Amadeu Baptista: Ondina

Prémio Literário Maria Ondina Braga referente ao ano de 2017, Amadeu Baptista editou pela Lua de Marfim o seu livro de poemas. Chamou-lhe Ondina. Um de tantos que desde 1982 vem publicando. Teve a gentileza de mo enviar e, de súbito, a surpresa, a acanhar-me, de ver que o livro me era dedicado.
Ao longo da obra, eis Maria Ondina como se sopro da sua alma por ali esvoaçasse, peregrina. E não são os locais e a sua memória, mas os sentimentos e as sensações que ali se surpreendem, nesta biografia em verso, história do ser interior extraída do que escreveu: «quem me quiser seguir só tem que seguir este rasto/inequívoco de palavras equívocas/que não tenho onde guardar» escreve o poeta como se ela o tivesse dito.
Leio, e em cada linha vejo um dos seus livros, onde tudo disse de si, assim se decifre o modo: «à minha mesa de trabalho/tudo hei-de dizer/com as precárias letras/ que me hão-de cair ao chão/quando partir, definitivamente/deste mercado nocturno/onde me abasteço».

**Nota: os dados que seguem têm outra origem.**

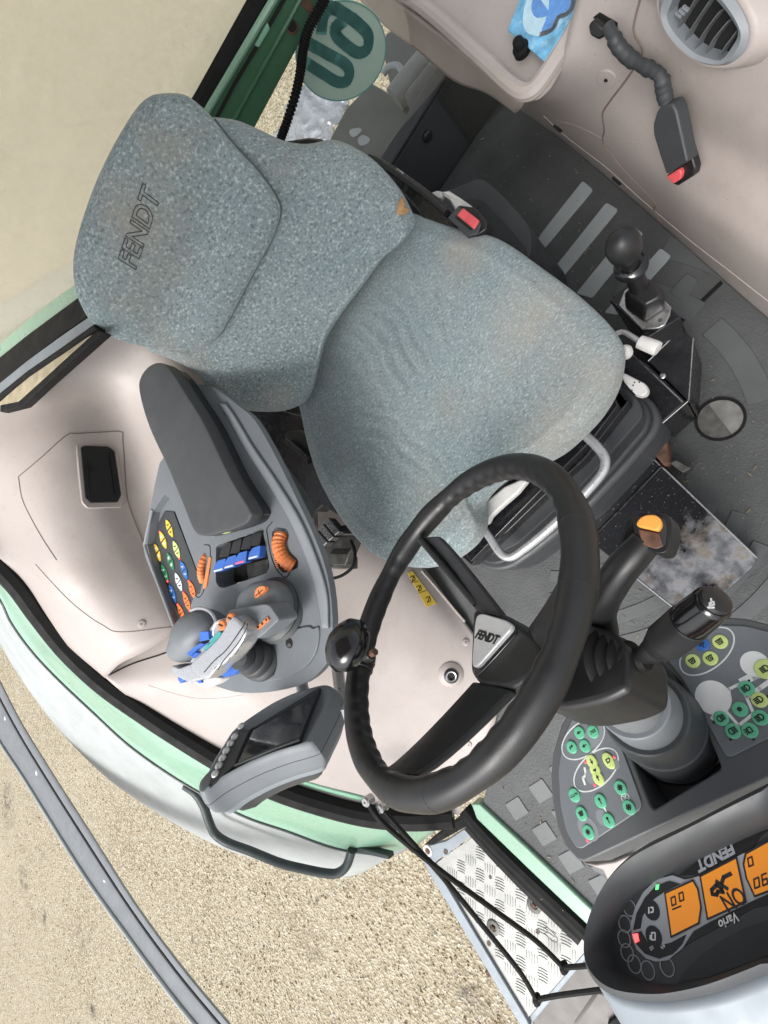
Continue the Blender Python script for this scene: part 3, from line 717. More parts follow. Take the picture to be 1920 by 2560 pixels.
def cut(o, bmc):
    """carve a recess (real geometry) out of an object"""
    me = bpy.data.meshes.new('c'); bmesh.ops.recalc_face_normals(bmc, faces=bmc.faces); bmc.to_mesh(me); bmc.free()
    c = bpy.data.objects.new('c', me); COL.objects.link(c)
    sv = [(m.type, m.width, m.segments) for m in o.modifiers if m.type == 'BEVEL']
    for m in list(o.modifiers): o.modifiers.remove(m)
    md = o.modifiers.new('b', 'BOOLEAN'); md.object = c; md.operation = 'DIFFERENCE'; md.solver = 'EXACT'
    bpy.context.view_layer.update()
    nm = bpy.data.meshes.new_from_object(o.evaluated_get(bpy.context.evaluated_depsgraph_get()))
    o.modifiers.remove(md); old = o.data; o.data = nm; nm.name = old.name
    bpy.data.objects.remove(c); nm.shade_smooth(); nm.set_sharp_from_angle(angle=R_(35))
    for t, wd, sg in sv:
        b = o.modifiers.new('bevel', 'BEVEL'); b.width = wd; b.segments = sg; b.limit_method = 'ANGLE'; b.angle_limit = R_(32)
# ---------------------------------------------------------------- seat: embroidery, tear, mechanism
bm = emb(); obj('lettering', bm, 'console_dark', head, smooth=False)
TF = Frame(PB + NB*0.035, (1, 0, 0), n=NB)
tp = TF.pxs(zp(*ZA, [(1285, 1170), (1305, 1190), (1300, 1215), (1330, 1235), (1320, 1262), (1275, 1275), (1245, 1262), (1262, 1225)]))
obj('torn_foam', pillow(catmull(tp, 3, True), TF, 0.010, 0.01, rings=5), 'foam', back)
slab('recliner_bracket', zp(*ZA, [(1080, 925), (1130, 915), (1260, 990), (1430, 1110), (1570, 1220), (1620, 1290), (1600, 1350), (1540, 1370), (1440, 1320), (1370, 1230), (1280, 1130), (1190, 1040), (1100, 960)]), .43, .07, 'black_paint', seat, bevel=0.004)
slab('hinge_plate', zp(*ZA, [(1240, 1010), (1262, 995), (1300, 1020), (1280, 1050)]), .437, .012, 'steel', seat, bevel=0.002)
rod('hinge_bar', [p + (.435,) for p in zp(*ZA, [(1100, 930), (1230, 1010), (1400, 1130), (1560, 1260)])], 0.007, 'black', seat)
slab('back_shell', zp(*ZA, [(575, 830), (640, 822), (735, 806), (800, 812), (840, 830), (760, 900), (640, 900)]), .60, .05, 'black', seat, bevel=0.008)
lev = slab('recline_lever', zp(*ZE, [(370, 430), (470, 396), (520, 410), (590, 400), (700, 470), (815, 550), (838, 585), (760, 610), (650, 600), (600, 500), (520, 440), (500, 480), (430, 470)]), .405, .014, 'white_plastic', seat, bevel=0.003)
bk = slab('belt_buckle', zp(*ZE, [(578, 680), (695, 548), (860, 570), (985, 720), (975, 800), (900, 850), (785, 888)]), .452, .035, 'black', seat, r=0.004, bevel=0.004)
obj('buckle_frame', prism(hframe(.456).pxs(zp(*ZE, [(585, 682), (692, 560), (928, 742), (890, 850), (782, 880)])), hframe(.456), -0.004, 0.002), 'charcoal', bk, bevel=0.002)
slab('release_button', zp(*ZE, [(672, 652), (738, 576), (902, 706), (846, 796)]), .462, .006, 'red', bk, bevel=0.002)
slab('latch_slot', zp(*ZE, [(650, 680), (665, 665), (830, 790), (815, 815)]), .459, .002, 'dark_void', bk, bevel=0)
# side cover
scv = hframe(.27)
so = scv.pxs(zp(*ZE, [(420, 420), (560, 405), (720, 345), (860, 285), (930, 278), (1000, 315), (1180, 490), (1330, 650), (1415, 760), (1445, 860), (1435, 1100), (1200, 1150), (800, 1000), (500, 700)]))
sc = obj('side_cover', prism(rounded(so, 0.02), scv, 0, -0.26), 'charcoal', seat, bevel=0.012, seg=3)
si = hframe(.275).pxs(zp(*ZE, [(640, 500), (760, 488), (880, 482), (960, 515), (1080, 640), (1230, 800), (1380, 1000), (1390, 1080), (1200, 1120), (800, 1000)]))
obj('cover_panel', prism(rounded(si, 0.012), hframe(.275), 0, -0.01), 'console_dark', sc, bevel=0.004)
obj('cover_screw', lathe(at(*zp(*ZE, [(880, 570)])[0], .275), (0, 0, 1), [(0, .006), (.0015, .006), (.002, .003), (.002, 0)]), 'black', sc)
# base tub
tubo = zp(*ZC, [(1100, -60), (1250, -60), (1350, 10), (1420, 70), (1452, 160), (1432, 235), (1380, 305), (1250, 455), (1030, 690), (880, 815), (700, 962), (570, 1050), (480, 1068), (400, 1050), (320, 1000), (500, 700), (800, 300)])
slab('base_tub', tubo, .22, .16, 'charcoal', seat, r=0.02, bevel=0.01, seg=3)
tubi = zp(*ZC, [(1090, -40), (1240, -40), (1330, 30), (1380, 90), (1395, 160), (1370, 230), (1200, 430), (1000, 650), (860, 760), (650, 930), (520, 1020), (440, 1030), (350, 985), (520, 700), (800, 300)])
slab('base_step', tubi, .245, .03, 'console_dark', seat, r=0.02, bevel=0.008, seg=3)
tubt = zp(*ZC, [(1090, -30), (1230, -30), (1310, 40), (1340, 100), (1340, 150), (1180, 330), (1000, 530), (800, 720), (600, 900), (480, 960), (420, 960), (560, 640), (800, 300)])
slab('base_top', tubt, .26, .02, 'charcoal', seat, r=0.015, bevel=0.006)
slab('slide_rail', zp(*ZC, [(270, 975), (330, 1030), (420, 950), (760, 620), (1000, 400), (1260, 60), (1180, -40), (700, 400)]), .30, .04, 'black_paint', seat, bevel=0.003)
slab('seat_pan', zp(*ZC, [(290, 960), (325, 1010), (760, 570), (1040, 290), (1200, 80), (1120, -100), (700, 200), (300, 700)]), .335, .03, 'black_paint', seat, bevel=0.003)
slab('seat_frame', F([(900, 500), (1120, 560), (1300, 720), (1310, 800), (1180, 960), (1040, 1100), (960, 1180), (830, 1160), (720, 1020), (690, 900), (760, 700)]), .36, .10, 'black', seat, bevel=0.004)
slab('seat_plinth', F([(930, 560), (1120, 620), (1280, 760), (1290, 840), (1170, 980), (1050, 1100), (900, 1120), (790, 1050), (750, 900)]), .10, .10, 'black', seat, bevel=0.004)
rod('adjuster_bar', [p + (.335,) for p in zp(*ZC, [(985, 240), (1060, 310), (1112, 375), (1120, 430), (1095, 490), (1010, 590), (900, 705), (760, 835), (640, 930), (570, 975), (520, 970), (478, 925), (440, 865), (405, 815)])], 0.0095, 'silver', seat)
slab('depth_lever', zp(*ZC, [(365, 690), (520, 560), (620, 515), (660, 525), (600, 600), (480, 705), (440, 745), (425, 780), (395, 790), (385, 740)]), .375, .02, 'white_plastic', seat, bevel=0.004)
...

Livro poderoso, abre poderosamente: «Ficam-me os olhos nas cracas/sob a substância escura dos rochedos».
Volto à dedicatória impressa. Dediquei este blog a Maria Ondina Soares Braga sem motivo outro que não a sua própria pessoa. Não sou erudito, académico ou sequer estudioso. Devo ao Rogério Beltrão Coelho  texto revisto do que disse na Biblioteca Nacional num encontro sobre a sua escrita. Prometi voltar ao seu espólio, em Braga. No meio do formigueiro de obrigações que me povoam os dias e angustiam as noites, sinto frequentes remorsos de não vir mais vezes aqui, como se a visitá-la. Sucedeu hoje, agora que mais um ano começa. Obrigado Amadeu Baptista. Comove viver o que me deu a viver.